Kapan hari ada seorang teman yang membagikan berita, “Masa Sekolah Favorit Berakhir”, dengan menambahkan caption “Yes, ben adil”. Aku langsung mikir jeru rek. Lho sek ta lah. Tidak ada sekolah negeri yang menjadikan dirinya menjadi sekolah favorit. Yang menjadikan favorit ya keadaan dan masyarakat dengan sendirinya. Tidak ada yang katanya sekolah oke punya versus sekolah kumuh jaya. Semua sama, kalau antusias dan dukungan masyarakat sama pada semua sekolah.

Jadi kalau ada yang menyalah-nyalahkan munculnya sekolah favorit yo salah rek. Harusnya pemerintah yang turut andil mengubah perlahan anggapan sekolah favorit dengan pemerataan kualitas guru dan fasilitas. Tidak langsung dengan sistem zonasi.

Lalu apa sistem zonasi ini salah?. Yo nggak blas. Sistem zonasi bukan hal baru. Pak Menteri sendiri sudah menjelaskan bahwa beberapa negara, salah satunya Jepang sudah menerapkan sistem ini. Mengapa di negara-negara tersebut tidak banyak gejolak?.
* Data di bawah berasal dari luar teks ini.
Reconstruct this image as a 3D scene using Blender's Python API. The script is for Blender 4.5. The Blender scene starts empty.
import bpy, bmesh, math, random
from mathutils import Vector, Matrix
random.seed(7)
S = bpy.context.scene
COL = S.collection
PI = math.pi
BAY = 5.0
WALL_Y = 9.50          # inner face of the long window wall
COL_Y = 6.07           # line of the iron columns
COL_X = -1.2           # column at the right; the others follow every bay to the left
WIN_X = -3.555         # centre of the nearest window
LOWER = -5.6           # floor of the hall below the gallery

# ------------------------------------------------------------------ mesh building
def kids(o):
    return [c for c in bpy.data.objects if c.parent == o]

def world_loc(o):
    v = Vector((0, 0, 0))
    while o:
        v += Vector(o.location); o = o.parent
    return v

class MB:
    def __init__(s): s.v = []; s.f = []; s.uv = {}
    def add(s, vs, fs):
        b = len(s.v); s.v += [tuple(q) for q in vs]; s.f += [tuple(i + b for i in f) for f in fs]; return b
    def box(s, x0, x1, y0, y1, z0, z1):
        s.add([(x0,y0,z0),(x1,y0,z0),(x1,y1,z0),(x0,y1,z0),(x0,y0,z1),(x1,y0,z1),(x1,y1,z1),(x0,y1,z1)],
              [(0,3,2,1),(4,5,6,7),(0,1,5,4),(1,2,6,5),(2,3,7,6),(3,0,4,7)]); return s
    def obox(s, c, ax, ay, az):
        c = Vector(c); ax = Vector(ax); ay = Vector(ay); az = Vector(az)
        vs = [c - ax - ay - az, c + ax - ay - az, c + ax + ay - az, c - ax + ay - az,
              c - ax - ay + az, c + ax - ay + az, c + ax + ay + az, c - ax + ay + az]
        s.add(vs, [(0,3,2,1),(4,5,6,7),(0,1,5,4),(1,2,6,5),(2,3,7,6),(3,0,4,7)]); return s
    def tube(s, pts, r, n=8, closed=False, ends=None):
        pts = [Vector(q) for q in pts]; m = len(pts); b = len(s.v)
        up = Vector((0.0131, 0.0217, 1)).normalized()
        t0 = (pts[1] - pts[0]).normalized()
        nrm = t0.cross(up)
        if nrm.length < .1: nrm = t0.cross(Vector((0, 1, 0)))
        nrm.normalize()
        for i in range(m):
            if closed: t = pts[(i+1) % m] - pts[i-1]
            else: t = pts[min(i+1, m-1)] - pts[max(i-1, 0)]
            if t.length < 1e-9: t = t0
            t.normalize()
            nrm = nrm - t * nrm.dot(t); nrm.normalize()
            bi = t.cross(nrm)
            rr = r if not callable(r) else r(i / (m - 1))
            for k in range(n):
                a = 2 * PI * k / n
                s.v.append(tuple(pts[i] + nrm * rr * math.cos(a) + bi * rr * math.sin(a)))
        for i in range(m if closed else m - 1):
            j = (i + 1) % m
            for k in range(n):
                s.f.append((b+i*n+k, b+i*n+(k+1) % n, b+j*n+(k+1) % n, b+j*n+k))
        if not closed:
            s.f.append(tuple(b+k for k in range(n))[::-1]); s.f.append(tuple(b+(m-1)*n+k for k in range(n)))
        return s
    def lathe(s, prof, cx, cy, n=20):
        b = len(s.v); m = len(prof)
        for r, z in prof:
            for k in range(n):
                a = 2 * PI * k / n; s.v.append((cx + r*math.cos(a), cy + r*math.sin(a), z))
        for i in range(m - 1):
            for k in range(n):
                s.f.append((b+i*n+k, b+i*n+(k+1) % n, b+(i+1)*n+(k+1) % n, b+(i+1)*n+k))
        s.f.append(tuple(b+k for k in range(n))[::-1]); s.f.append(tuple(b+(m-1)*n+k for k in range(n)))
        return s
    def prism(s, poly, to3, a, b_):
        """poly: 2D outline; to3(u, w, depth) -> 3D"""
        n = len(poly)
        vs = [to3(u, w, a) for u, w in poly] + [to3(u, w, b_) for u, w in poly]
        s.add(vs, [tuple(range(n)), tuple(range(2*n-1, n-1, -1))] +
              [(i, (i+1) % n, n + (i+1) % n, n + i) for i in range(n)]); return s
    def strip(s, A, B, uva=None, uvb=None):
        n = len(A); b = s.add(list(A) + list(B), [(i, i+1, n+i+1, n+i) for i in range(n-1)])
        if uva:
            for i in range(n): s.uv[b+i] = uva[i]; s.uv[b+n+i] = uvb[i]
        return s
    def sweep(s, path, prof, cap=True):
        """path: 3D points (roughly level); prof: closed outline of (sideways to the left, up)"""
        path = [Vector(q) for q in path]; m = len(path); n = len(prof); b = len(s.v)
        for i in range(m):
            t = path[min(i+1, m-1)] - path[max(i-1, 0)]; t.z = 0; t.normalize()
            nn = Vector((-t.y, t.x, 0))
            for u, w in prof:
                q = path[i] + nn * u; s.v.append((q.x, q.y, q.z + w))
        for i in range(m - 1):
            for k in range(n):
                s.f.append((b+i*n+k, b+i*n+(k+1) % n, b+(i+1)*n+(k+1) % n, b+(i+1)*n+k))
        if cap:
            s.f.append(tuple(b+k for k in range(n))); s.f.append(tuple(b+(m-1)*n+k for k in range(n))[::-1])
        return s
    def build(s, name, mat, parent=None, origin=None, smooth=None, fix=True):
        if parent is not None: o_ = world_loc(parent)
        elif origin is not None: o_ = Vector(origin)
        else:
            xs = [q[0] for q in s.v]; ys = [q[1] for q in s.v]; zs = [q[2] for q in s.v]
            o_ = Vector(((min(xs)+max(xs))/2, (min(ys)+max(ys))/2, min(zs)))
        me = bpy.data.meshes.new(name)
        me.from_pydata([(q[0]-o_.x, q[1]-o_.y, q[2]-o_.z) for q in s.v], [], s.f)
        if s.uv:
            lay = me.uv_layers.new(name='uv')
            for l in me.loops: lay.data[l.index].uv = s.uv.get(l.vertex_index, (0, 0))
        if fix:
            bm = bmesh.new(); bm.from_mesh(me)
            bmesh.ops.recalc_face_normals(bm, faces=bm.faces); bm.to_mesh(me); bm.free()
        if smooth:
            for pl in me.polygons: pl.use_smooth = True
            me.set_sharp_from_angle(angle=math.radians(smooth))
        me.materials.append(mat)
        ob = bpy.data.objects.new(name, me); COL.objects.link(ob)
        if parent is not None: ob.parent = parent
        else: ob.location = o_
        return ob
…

Tidak perlu mengkhayal jauh tinggal di Jepang. Di media sosial sudah banyak beredar penjelasan tentang penerapan zonasi disana. Jepang ini negara yang pendidikannya maju, fasilitas terpenuhi, dan kualitas guru merata. Dibandingkan dengan Indonesia ya jelas jauh. Hal ini yang membuat masyarakat belum bisa menerima zonasi. Sampai pada akhirnya muncul kasus pindah domisili, pindah KK, ngontrak rumah, yang paling ekstrim omahe pindah. Lak yo gawat. Harga rumah jadi melambung nggak karuan. Sudahlah, jangan dipaksakan. Masyarakat belum siap.

Kalau pada akhirnya kemendikbud akan melaksanakan zonasi guru, melakukan rotasi untuk memaksimalkan sistem zonasi PPDB. Hal ini ya justru terbalik, seperti kata pepatah, zonasi guru dahulu zonasi PPDB kemudian. Lah yang menyebabkan masyarakat bisa menerima ini kualitas guru dan fasilitas merata kok.

Jika akhirnya zonasi dianggap sebagai jalan terbaik, seyogyanya dipersiapkan pelan-pelan. Tidak mendadak. Misal begini, zonasi dilaksanakan bertahap. Mulai dengan angka kecil pada prosentase zonasi 5 persen. Atau 10 persen ya wes babah ta lah rek. Jadi sekolah dan masyarakat khususnya ini tidak kaget. Sambil menyisipkan zonasi, pemerintah bisa secara bertahap melakukan rotasi guru dan perbaikan fasilitas sekolah. 

Wes ta lah, misal kualitas guru dan fasilitas merata. Saya yakin 99,99 persen, tanpa ada aturan sistem zonasi, masyarakat pasti akan memilih sekolah terdekat.